Collini suggests that Sidgwick’s intended audience was a relatively small group of “thoughtful and moral persons” (Sidgwick’s phrase), “a tightly knit group of ethically motivated men” (Collini’s gloss on Sidgwick), who might provide moral leadership for the presumably less cultivated and less motivated mass of human beings, “a kind of moral vanguardism” (p.28). And this may provide part of the answer to a question posed by Collini: “how was it that this exceptionally clever and, by all accounts, delightful man managed, in some of his later writings, to be so heart-sinkingly boring?” (p43).

Jonathan Rée in his commentary responds by distinguishing prose that is boring “because of the lack of skill and self-discipline on the part of the author” from prose that is boring “because it has been deliberately deprived of affect,” as if for fear of “embarrassing emotion” (p.52). Yet perhaps what Sidgwick feared was not embarrassment. It was rather that his readers or hearers might be moved by something other than the weight of his argument. If this is right, the boring quality of Sidgwick’s prose is one more testimony to his integrity.

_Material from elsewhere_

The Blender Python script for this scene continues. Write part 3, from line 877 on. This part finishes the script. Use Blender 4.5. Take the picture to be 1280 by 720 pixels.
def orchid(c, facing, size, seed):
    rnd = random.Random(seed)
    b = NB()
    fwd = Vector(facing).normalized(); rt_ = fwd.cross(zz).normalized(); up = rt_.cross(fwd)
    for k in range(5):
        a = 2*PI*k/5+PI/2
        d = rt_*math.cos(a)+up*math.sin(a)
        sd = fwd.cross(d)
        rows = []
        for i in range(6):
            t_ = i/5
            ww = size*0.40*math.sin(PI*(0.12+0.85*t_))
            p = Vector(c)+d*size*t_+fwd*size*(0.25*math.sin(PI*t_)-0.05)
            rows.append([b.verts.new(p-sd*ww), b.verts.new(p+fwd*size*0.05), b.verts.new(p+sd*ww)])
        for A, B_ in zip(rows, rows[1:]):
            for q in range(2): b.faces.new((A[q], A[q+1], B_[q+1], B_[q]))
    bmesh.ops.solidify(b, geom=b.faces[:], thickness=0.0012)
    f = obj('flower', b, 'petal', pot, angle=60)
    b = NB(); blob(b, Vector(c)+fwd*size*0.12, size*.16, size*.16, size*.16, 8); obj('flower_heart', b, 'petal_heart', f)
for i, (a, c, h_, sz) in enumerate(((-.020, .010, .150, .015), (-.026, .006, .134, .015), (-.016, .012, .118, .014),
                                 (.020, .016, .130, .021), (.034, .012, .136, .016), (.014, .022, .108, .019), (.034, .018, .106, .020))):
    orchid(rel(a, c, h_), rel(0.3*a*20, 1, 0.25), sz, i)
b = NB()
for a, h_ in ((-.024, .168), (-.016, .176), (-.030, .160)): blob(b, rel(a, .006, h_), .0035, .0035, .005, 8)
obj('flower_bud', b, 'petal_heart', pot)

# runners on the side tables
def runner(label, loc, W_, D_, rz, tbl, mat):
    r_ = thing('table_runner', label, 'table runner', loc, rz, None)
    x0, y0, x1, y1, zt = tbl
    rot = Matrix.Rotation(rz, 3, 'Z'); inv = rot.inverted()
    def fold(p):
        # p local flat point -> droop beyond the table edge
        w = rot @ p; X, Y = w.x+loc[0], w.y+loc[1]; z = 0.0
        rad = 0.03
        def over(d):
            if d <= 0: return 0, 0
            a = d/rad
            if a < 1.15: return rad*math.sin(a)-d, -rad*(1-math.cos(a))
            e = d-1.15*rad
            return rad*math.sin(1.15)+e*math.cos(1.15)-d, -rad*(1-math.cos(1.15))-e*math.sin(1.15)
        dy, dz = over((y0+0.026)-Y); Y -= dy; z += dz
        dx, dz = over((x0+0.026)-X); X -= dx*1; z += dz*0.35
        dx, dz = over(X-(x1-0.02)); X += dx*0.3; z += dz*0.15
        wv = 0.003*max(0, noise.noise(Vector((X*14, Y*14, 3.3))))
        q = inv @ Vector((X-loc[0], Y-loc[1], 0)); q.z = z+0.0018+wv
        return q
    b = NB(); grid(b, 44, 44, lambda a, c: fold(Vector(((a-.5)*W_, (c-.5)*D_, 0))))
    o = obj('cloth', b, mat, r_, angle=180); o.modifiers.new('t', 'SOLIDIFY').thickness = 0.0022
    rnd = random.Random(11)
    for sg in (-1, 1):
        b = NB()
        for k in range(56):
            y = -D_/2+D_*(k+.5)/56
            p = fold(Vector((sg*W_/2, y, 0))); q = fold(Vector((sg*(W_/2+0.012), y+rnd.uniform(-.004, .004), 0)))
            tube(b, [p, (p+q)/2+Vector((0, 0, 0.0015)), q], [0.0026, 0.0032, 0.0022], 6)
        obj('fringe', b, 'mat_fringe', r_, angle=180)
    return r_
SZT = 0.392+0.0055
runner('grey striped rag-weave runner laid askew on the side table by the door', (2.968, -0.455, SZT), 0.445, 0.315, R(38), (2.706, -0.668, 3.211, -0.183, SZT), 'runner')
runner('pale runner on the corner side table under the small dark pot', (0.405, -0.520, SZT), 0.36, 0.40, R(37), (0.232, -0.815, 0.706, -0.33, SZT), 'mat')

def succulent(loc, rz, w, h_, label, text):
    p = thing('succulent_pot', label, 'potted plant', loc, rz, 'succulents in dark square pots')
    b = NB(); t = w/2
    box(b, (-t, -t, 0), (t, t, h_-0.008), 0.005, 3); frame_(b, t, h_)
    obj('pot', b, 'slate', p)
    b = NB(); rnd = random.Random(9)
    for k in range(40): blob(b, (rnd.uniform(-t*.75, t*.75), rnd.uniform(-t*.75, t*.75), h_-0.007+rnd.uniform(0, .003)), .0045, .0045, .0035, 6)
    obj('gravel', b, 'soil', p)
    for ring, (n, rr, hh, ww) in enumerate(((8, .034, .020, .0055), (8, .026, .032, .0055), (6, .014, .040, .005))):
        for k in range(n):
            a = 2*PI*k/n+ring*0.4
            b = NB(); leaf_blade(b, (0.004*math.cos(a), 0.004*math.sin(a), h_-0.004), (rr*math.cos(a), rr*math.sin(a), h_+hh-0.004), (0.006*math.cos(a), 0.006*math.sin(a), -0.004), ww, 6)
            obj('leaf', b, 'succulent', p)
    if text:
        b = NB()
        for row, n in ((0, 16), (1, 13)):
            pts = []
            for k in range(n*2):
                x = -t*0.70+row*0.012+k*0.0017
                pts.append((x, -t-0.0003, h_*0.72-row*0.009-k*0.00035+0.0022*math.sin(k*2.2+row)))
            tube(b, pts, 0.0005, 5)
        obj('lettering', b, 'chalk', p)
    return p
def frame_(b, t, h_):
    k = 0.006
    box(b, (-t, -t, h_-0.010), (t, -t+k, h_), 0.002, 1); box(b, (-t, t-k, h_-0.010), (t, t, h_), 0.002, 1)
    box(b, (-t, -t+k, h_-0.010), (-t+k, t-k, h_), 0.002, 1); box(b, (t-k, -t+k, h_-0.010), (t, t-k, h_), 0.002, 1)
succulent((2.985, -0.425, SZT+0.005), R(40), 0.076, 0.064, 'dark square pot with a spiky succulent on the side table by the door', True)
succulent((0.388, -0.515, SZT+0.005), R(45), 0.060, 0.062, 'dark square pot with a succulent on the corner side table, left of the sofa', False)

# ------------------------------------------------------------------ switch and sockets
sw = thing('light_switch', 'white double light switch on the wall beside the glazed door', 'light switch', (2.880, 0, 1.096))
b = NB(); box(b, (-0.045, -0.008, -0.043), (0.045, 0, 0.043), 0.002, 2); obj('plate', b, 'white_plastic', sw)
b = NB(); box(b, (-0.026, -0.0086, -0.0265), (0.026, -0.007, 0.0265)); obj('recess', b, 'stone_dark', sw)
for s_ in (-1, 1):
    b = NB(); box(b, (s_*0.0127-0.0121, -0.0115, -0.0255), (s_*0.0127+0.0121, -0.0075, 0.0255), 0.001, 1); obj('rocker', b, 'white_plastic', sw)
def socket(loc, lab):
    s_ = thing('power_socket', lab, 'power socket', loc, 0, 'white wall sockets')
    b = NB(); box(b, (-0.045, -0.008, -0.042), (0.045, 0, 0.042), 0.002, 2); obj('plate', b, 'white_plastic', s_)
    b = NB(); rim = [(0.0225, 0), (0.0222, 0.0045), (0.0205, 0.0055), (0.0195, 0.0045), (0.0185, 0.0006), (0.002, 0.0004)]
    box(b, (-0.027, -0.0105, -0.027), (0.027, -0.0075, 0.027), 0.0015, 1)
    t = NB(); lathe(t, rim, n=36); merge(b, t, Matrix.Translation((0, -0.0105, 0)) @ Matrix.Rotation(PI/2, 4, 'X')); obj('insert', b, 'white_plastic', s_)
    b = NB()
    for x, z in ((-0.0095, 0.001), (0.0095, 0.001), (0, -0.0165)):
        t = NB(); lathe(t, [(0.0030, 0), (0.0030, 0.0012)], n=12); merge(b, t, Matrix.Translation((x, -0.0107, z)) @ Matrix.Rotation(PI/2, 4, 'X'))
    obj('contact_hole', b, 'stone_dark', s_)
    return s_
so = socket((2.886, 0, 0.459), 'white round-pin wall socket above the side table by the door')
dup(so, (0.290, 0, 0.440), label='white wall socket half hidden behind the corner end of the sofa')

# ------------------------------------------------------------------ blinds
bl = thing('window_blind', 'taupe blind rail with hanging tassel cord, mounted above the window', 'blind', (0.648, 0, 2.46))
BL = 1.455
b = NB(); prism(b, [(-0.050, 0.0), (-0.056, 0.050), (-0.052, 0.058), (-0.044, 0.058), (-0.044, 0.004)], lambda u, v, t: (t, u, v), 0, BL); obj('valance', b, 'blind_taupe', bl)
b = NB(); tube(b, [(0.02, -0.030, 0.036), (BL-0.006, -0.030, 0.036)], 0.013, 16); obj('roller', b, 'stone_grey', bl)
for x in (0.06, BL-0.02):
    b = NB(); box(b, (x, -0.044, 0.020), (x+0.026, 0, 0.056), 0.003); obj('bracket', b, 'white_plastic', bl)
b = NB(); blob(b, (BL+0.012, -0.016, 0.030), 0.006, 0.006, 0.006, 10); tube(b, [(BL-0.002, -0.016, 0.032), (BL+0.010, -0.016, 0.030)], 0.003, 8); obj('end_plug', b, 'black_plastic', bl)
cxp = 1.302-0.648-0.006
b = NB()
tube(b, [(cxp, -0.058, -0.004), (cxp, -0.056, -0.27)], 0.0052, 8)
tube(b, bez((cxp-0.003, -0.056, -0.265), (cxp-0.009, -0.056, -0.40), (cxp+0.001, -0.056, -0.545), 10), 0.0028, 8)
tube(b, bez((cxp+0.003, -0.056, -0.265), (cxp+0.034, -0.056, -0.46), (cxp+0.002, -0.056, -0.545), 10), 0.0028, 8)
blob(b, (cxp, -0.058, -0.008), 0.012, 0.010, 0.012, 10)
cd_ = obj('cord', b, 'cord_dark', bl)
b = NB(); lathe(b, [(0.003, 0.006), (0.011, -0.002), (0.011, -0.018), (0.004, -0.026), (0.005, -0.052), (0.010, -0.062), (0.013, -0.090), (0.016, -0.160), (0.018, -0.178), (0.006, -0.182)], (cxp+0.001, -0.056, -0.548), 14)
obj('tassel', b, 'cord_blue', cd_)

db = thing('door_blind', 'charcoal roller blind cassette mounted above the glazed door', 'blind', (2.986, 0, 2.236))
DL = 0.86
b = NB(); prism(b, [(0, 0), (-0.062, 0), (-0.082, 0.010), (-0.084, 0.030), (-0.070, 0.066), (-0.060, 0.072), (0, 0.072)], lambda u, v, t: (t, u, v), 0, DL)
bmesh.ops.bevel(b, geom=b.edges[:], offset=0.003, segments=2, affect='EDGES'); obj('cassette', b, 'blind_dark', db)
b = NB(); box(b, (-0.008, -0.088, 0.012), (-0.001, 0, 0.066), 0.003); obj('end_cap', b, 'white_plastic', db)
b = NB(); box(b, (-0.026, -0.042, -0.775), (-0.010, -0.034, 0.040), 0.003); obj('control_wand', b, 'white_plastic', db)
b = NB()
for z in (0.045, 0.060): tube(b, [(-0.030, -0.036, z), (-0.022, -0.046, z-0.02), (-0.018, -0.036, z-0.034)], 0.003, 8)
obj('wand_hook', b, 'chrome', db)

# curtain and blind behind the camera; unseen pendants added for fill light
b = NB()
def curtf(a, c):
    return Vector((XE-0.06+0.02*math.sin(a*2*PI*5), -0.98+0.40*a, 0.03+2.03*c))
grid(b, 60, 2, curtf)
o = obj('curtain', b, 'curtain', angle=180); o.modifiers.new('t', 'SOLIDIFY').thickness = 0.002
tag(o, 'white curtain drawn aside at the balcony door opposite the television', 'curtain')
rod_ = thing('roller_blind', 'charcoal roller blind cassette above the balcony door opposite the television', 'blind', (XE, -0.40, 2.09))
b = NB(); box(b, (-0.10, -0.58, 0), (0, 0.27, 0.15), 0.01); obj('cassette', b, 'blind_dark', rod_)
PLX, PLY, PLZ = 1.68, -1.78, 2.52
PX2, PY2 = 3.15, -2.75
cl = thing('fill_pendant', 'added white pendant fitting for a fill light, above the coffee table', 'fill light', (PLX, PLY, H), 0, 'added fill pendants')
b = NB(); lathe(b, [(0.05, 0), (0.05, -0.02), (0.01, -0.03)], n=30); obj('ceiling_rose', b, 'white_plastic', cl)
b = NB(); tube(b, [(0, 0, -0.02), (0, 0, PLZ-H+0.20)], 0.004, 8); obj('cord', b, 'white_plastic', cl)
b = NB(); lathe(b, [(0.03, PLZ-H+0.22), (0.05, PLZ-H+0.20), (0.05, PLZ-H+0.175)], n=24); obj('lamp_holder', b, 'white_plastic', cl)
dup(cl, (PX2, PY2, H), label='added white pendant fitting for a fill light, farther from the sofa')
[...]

Sidgwick was not boring in conversation. His great-niece, who attended the British Academy conference, told Jonathan Rée that he was known for joking word-play of a kind that became known as ‘Sidgwickedness’; Bryce talked of his “sweet and kindly wit.” And Sidgwick, commenting in his journal on Charles Lamb’s remark that he “could have written the plays of Shakespeare if he had a mind to,” said that “I feel as if I could have worked out a false system as good as—say—the Kritik of Pure Reason, if I had thought it worthwhile.” So the suppression of wit in Sidgwick’s philosophical prose suggests deliberate and strategic intention. Happily the contributors to this book have in this respect not followed Sidgwick.